The crisis has had a cleansing effect, in Déau’s view, since investors are now better able to understand the asset class. “The crisis took away the leverage,” he says. “It became much clearer what was robust and what was not, and made apparent the nuances of infrastructure.”

He points out that it became easier to identify assets that had, for example,  a strong correlation to economic performance, sensitivity to leverage or a strong susceptibiity to changes in regulation. Investors also realised “that management of assets is important and that the public-private partnership (PPP) side is rather uncorrelated [to the rest of the asset class]”.

Own fund model

As understanding of these nuances deepens, so investors are increasingly sympathetic to the idea that infrastructure may need its own fund model (or models) rather than the off-the-shelf private equity version that had become dominant.

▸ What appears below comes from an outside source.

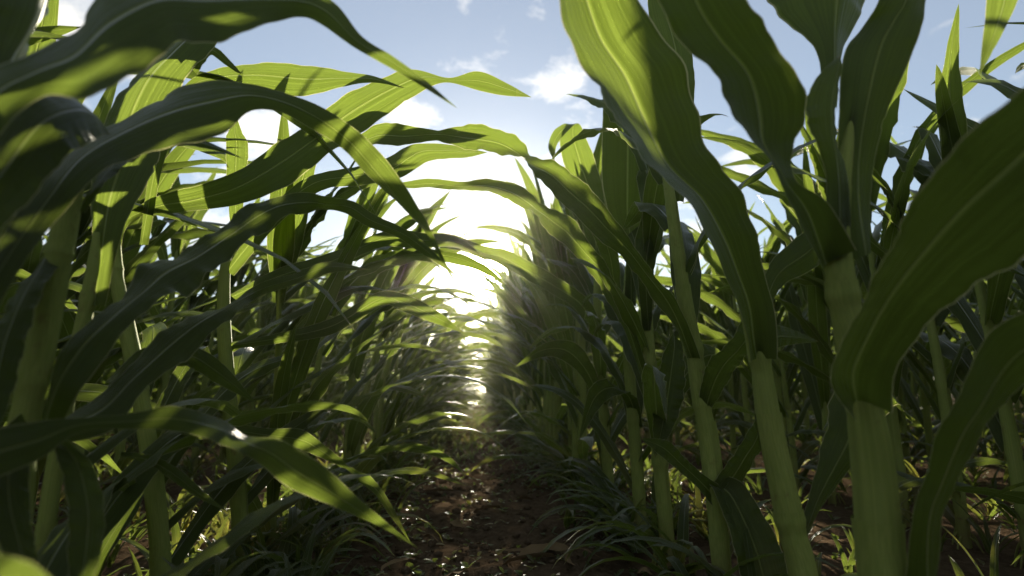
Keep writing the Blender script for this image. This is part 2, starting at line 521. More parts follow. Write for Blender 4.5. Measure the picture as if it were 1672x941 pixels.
hero_plant('stalk in the right row whose long wavy leaf arches far left above the sun',
  [(1178, 920, .866, 32), (1160, 740, .866, 33), (1146, 660, .866, 30), (1134, 580, .866, 29), (1120, 500, .866, 26), (1108, 420, .866, 23), (1094, 320, .866, 20),
   (1080, 230, .866, 14), (1070, 150, .866, 7)],
  [L_((1142, 585, 1120, 585, .85), (1122, 530, 1100, 533, .84), (1100, 482, 1070, 492, .835, .02), (1070, 450, 1040, 448, .83, .02), (1040, 405, 1014, 418, .83, .02),
      (1005, 358, 975, 388, .83, .02), (977, 322, 946, 360, .83, .01), (950, 298, 913, 328, .83), (920, 273, 885, 300, .83), (878, 260, 864, 274, .83, -.03),
      (852, 236, 833, 256, .83, -.02), (820, 213, 800, 250, .83), (765, 205, 755, 243, .84), (715, 211, 712, 230, .85, .02), (660, 205, 660, 238, .86), (622, 202, 615, 238, .87),
      (590, 220, 588, 242, .88), (545, 240, .89), n=150, ruf=.20, freq=12, fold=.3),
   L_((1138, 672, 1160, 675, .86), (1148, 615, 1183, 635, .84), (1160, 588, 1205, 600, .82), (1190, 560, 1225, 575, .80), (1208, 530, 1240, 550, .79), (1228, 480, .78), ruf=.12),
   L_((1160, 800, 1190, 808, .85), (1180, 768, 1215, 784, .84), (1202, 738, 1235, 747, .83), (1222, 705, 1250, 722, .82), (1262, 640, .81), ruf=.1),
   L_((1160, 795, 1180, 780, .85), (1168, 812, 1215, 795, .83), (1189, 864, 1242, 835, .81), (1202, 915, 1272, 890, .79), (1225, 990, 1290, 960, .77), (1290, 1080, .76), ruf=.06),
   L_((1170, 790, 1160, 825, .85), (1140, 768, 1138, 796, .85), (1116, 745, 1105, 767, .85), (1090, 720, 1075, 742, .85), (1045, 715, .86), ruf=.2),
   L_((1100, 330, 1118, 330, .87), (1092, 260, 1128, 258, .87), (1085, 170, 1135, 165, .86), (1075, 90, 1132, 90, .85), (1060, 20, 1110, 20, .84), (1050, -90, .83), ruf=.05)],
  nodes=((575, .866), (665, .866), (800, .866), (420, .866)), extra=(48, 5, .42, .72, 'right'))

hero_plant('slim stalk in the right row with the shorter wavy leaf arching left above the sun',
  [(1092, 922, 1.07, 26), (1078, 760, 1.07, 25), (1066, 640, 1.07, 24), (1058, 560, 1.07, 22), (1054, 480, 1.07, 20), (1056, 400, 1.07, 16), (1062, 320, 1.07, 9)],
  [L_((1062, 620, 1046, 620, 1.055), (1036, 540, 1021, 545, 1.05), (1014, 480, 992, 490, 1.05, .02), (990, 430, 969, 452, 1.05, .02), (966, 402, 943, 422, 1.05, .01),
      (942, 366, 913, 394, 1.05), (915, 346, 885, 371, 1.05), (884, 338, 872, 346, 1.05, -.02), (868, 316, 850, 340, 1.05), (840, 301, 825, 324, 1.05), (800, 293, 790, 313, 1.05),
      (750, 297, 745, 311, 1.06), (705, 292, 700, 307, 1.07), (670, 296, 668, 308, 1.08), (635, 302, 1.09), n=130, ruf=.20, freq=11, fold=.3),
   L_((1050, 540, 1066, 540, 1.06), (1040, 440, 1068, 445, 1.05), (1038, 390, 1082, 390, 1.05), (1053, 340, 1088, 330, 1.05), (1066, 300, 1087, 290, 1.06), (1075, 230, 1.07)),
   L_((1100, 535, 1110, 560, 1.05), (1080, 585, 1118, 600, 1.03), (1068, 640, 1115, 650, 1.02), (1065, 690, 1100, 697, 1.01), (1070, 748, 1.0), ruf=.15),
   L_((1072, 725, 1084, 730, 1.06), (1090, 640, 1110, 660, 1.09), (1110, 590, 1140, 620, 1.12), (1150, 560, 1170, 600, 1.15), (1215, 600, 1.2))],
  nodes=((615, 1.07), (760, 1.07), (480, 1.07)), extra=(47, 7, .2, .75, 'right'))

hero_plant('narrow stalk behind the arching leaves with one tall flat upright leaf',
  [(1048, 880, 1.26, 20), (1040, 760, 1.26, 21), (1030, 640, 1.26, 19), (1024, 540, 1.26, 18), (1026, 460, 1.26, 15), (1030, 390, 1.26, 8)],
  [L_((1020, 500, 1040, 500, 1.25), (1021, 400, 1038, 398, 1.24), (998, 358, 1050, 352, 1.23), (984, 300, 1063, 300, 1.21), (984, 200, 1065, 200, 1.18), (990, 110, 1055, 110, 1.16), (1010, 20, 1.14), ruf=.03, fold=.15),
   L_((1016, 545, 1030, 545, 1.25), (995, 470, 1015, 475, 1.22), (978, 410, 1010, 415, 1.20), (960, 370, 990, 370, 1.18), (930, 330, 1.16)),
   L_((1035, 690, 1050, 700, 1.26), (1010, 640, 1040, 650, 1.24), (985, 620, 1010, 645, 1.22), (960, 640, 980, 665, 1.20), (945, 720, 1.18), ruf=.15)],
  nodes=((545, 1.26), (690, 1.26), (460, 1.26)), extra=(46, 9, .1, .62, 'right'))

hero_plant('narrow stalk nearest the sun on its right with a leaf folded over at the tip',
  [(1003, 880, 1.54, 17), (990, 740, 1.54, 18), (983, 640, 1.54, 17), (976, 540, 1.54, 15), (975, 440, 1.54, 12), (976, 360, 1.54, 6)],
  [L_((966, 450, 986, 450, 1.53), (945, 340, 988, 330, 1.52), (920, 265, 973, 265, 1.50), (914, 225, 956, 222, 1.49), (925, 203, 945, 202, 1.48), (905, 213, 930, 212, 1.46), (895, 240, 910, 236, 1.45), (905, 264, 1.45), ruf=.05, fold=.15),
   L_((985, 560, 972, 562, 1.52), (965, 495, 940, 507, 1.50), (910, 453, 895, 477, 1.49), (866, 428, 850, 452, 1.48), (825, 408, 815, 432, 1.48), (790, 402, 785, 422, 1.48), (745, 385, 740, 407, 1.48),
      (700, 379, 695, 405, 1.49), (660, 388, 655, 403, 1.50), (600, 395, 1.52), n=110, ruf=.12, freq=9),
   L_((990, 660, 975, 660, 1.52), (970, 600, 945, 610, 1.50), (940, 560, 910, 585, 1.48), (890, 560, 880, 585, 1.47), (840, 600, 1.46), ruf=.12)],
  nodes=((555, 1.54), (660, 1.54)), extra=(45, 9, .1, .58, 'right'))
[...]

One difference that’s emerging is the length of fund lives, with Meridiam’s own fund having a 25-year time horizon in comparison with the 10 years typical of private equity funds. “The model had to evolve to a longer term,” insists Déau. “That has been a major change in trend, and even some of the remaining private equity-type infrastructure funds are now stretching to 15 years.”

As part of infrastructure’s evolution, Déau also notes increasing fund specialisation: ranging from the world-spanning mega-funds such as Global Infrastructure Partners (GIP) through mid-market funds to those with more of a greenfield (new development) focus, such as Meridiam or InfraRed Capital Partners.

The ‘new era’ of infrastructure investing involves listening closely to what investors want and responding accordingly. This is clearly illustrated by the momentum behind co-investment. “One new feature is that investors absolutely want co-investment,” says Déau. “There is no fundraising today without a commitment to co-investment. Investors are more educated. They want a different partnership between investors and fund managers which is more long-term relationship based.”

Déau doesn’t need the evidence of his unfortunate experience on the London underground to persuade him of the potential for infrastructure investment in developed markets. He notes the stimulus packages, such as President Obama’s famous jobs plan, and thinks that efforts to promote economic growth will increasingly revolve around PPPs – even in wealthy countries.

“Even Norway, which is rich, uses PPPs for efficiency reasons,” he says.

In emerging markets, meanwhile, the need for infrastructure investment is obviously enormous, although more akin to private equity investment at this point in time due to these markets’ typically rapid growth trajectories.

More products

Déau believes that more infrastructure investment products will continue to be introduced (debt funds would be one recent example) to cater to investors’ needs.

“Infrastructure has gone from a private equity game to having a broader scope with well-identified features, and now a spread of products is developing. Just by expanding the number of products – all the way from those with private equity features to fixed income characteristics – you could triple the size of the asset class.”

Déau smiles again, before draining his coffee cup. Pondering the tripling in size of the asset class has no doubt put him in a more positive frame of mind than standing on a cold underground platform as London’s transort deficiencies materialise in front of him.